→ **Task statement**: Please output the data below exactly as given, starting at its first line and stopping after the line that contains "scene.view_settings.exposure=0".

→ **Dataset extract**:

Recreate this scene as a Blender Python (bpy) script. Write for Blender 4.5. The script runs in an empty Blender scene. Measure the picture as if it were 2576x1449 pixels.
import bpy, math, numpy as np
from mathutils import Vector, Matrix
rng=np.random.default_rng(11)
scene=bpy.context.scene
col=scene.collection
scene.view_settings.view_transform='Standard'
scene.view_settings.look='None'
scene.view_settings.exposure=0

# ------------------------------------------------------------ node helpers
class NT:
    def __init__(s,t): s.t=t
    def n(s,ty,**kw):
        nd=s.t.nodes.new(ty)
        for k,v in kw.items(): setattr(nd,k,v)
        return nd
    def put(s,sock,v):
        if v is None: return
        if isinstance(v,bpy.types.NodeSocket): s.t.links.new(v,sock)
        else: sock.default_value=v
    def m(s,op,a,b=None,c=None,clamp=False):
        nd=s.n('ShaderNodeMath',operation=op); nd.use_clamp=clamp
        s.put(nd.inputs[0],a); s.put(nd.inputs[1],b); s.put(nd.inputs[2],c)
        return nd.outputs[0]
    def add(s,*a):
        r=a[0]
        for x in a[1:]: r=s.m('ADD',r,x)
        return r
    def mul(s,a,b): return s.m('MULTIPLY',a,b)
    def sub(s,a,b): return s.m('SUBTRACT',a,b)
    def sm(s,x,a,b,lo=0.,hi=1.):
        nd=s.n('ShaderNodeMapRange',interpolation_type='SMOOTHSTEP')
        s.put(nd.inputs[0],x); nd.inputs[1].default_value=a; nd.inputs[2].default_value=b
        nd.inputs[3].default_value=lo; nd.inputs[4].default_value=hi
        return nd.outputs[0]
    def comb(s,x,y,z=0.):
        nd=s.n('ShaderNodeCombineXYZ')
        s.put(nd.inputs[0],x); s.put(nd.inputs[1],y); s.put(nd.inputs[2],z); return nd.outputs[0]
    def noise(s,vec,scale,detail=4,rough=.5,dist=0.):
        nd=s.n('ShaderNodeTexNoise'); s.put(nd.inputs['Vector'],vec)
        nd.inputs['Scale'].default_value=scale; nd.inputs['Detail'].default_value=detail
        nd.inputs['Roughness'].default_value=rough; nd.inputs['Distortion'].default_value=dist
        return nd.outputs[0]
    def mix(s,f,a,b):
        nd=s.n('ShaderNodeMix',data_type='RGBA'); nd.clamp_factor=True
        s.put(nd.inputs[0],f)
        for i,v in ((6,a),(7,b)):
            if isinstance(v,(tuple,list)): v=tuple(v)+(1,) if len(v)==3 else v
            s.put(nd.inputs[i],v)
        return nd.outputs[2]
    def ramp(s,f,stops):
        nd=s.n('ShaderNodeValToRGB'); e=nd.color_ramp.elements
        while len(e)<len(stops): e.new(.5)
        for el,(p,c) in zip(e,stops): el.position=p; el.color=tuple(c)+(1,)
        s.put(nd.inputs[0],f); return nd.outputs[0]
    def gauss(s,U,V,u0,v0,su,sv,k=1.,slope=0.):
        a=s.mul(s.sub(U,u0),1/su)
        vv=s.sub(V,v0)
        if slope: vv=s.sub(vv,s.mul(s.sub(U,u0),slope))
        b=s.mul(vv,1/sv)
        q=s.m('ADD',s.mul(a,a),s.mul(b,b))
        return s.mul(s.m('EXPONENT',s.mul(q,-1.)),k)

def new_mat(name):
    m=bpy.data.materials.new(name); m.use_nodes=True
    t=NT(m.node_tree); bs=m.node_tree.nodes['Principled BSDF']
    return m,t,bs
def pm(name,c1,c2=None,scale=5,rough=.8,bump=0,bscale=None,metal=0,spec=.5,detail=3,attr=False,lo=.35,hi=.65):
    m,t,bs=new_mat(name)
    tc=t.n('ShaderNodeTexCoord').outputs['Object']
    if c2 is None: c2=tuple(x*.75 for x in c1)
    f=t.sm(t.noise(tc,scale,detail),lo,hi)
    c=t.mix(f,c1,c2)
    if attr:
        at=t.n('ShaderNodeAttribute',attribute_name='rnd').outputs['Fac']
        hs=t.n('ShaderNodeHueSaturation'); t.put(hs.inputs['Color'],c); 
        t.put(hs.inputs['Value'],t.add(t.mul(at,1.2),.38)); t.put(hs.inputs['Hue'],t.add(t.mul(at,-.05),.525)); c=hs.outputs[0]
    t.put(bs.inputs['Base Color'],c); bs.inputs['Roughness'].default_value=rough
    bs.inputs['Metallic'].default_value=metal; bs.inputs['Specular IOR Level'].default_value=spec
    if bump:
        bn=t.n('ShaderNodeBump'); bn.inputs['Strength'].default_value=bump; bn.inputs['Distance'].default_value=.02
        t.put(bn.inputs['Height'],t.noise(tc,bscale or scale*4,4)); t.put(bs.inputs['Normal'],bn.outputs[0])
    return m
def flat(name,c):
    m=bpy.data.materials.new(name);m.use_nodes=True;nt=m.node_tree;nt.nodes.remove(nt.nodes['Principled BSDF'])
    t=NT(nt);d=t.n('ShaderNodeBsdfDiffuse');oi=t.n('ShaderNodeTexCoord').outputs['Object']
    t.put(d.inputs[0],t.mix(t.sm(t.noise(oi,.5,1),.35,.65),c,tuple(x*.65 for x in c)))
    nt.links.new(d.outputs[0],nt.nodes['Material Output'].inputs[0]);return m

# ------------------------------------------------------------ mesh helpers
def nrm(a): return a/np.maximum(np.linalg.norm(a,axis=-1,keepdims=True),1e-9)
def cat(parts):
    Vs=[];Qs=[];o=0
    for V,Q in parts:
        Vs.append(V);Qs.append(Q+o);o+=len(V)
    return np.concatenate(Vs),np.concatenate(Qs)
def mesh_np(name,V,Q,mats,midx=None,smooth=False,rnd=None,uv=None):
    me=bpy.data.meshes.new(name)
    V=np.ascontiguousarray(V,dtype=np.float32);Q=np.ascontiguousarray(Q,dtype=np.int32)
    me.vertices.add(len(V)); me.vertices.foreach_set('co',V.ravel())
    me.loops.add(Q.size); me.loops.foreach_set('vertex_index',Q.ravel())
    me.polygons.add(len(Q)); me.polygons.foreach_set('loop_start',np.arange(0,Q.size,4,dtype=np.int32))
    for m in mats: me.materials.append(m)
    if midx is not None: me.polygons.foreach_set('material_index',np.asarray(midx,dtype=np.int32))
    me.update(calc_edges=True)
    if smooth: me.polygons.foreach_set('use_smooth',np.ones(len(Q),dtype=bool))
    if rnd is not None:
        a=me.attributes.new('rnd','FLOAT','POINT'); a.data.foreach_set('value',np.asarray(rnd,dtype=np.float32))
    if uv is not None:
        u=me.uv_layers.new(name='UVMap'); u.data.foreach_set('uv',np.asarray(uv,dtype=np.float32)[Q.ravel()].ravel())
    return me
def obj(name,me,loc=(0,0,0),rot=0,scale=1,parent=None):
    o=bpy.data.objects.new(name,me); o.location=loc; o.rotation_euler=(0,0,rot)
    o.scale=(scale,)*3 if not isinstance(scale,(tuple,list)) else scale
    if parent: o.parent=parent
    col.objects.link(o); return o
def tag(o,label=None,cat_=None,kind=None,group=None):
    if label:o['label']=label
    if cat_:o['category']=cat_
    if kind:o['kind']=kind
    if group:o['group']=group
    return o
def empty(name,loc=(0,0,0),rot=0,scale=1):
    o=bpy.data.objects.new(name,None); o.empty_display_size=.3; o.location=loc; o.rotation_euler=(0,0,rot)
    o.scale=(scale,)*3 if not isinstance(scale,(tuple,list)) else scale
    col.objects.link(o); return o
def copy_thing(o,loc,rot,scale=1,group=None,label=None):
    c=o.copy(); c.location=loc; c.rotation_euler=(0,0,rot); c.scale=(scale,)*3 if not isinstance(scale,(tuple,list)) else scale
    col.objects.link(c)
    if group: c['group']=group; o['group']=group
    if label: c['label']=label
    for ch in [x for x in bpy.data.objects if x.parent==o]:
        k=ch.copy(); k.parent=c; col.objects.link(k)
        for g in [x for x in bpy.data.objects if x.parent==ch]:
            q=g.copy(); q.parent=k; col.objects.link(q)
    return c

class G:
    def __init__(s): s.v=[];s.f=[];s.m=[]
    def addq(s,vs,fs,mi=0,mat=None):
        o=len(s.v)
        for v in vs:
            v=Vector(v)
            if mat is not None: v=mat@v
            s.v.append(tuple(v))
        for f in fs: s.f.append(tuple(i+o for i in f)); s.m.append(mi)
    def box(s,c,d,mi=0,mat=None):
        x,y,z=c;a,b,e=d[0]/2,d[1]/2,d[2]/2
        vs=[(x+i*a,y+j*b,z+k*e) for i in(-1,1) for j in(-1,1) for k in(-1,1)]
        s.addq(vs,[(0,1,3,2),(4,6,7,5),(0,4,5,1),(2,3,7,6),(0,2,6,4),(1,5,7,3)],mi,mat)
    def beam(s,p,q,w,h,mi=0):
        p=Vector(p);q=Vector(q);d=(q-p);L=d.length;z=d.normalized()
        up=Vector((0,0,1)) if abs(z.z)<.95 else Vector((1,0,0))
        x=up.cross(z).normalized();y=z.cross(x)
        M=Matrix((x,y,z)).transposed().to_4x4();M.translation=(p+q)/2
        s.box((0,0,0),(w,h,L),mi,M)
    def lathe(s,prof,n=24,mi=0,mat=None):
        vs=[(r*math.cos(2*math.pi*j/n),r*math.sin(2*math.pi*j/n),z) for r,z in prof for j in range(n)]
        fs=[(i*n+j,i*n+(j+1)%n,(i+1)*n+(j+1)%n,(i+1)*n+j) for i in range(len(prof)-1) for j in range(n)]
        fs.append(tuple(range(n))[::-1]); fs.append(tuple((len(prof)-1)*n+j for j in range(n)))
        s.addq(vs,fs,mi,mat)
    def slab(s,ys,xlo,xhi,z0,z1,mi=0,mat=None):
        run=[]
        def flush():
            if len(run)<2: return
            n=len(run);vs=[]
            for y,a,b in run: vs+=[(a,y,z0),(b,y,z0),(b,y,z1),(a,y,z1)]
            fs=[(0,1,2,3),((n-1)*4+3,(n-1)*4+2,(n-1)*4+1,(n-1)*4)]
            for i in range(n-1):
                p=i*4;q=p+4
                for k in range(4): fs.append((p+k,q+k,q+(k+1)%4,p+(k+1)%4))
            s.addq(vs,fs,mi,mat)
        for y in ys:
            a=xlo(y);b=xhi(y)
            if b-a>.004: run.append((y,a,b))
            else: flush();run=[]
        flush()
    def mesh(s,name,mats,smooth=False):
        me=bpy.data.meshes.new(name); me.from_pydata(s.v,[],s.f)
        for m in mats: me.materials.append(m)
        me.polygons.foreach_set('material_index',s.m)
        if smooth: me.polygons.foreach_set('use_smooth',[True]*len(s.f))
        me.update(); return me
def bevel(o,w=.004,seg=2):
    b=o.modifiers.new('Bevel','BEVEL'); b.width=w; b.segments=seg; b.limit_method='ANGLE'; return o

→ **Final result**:
Recreate this scene as a Blender Python (bpy) script. Write for Blender 4.5. The script runs in an empty Blender scene. Measure the picture as if it were 2576x1449 pixels.
import bpy, math, numpy as np
from mathutils import Vector, Matrix
rng=np.random.default_rng(11)
scene=bpy.context.scene
col=scene.collection
scene.view_settings.view_transform='Standard'
scene.view_settings.look='None'
scene.view_settings.exposure=0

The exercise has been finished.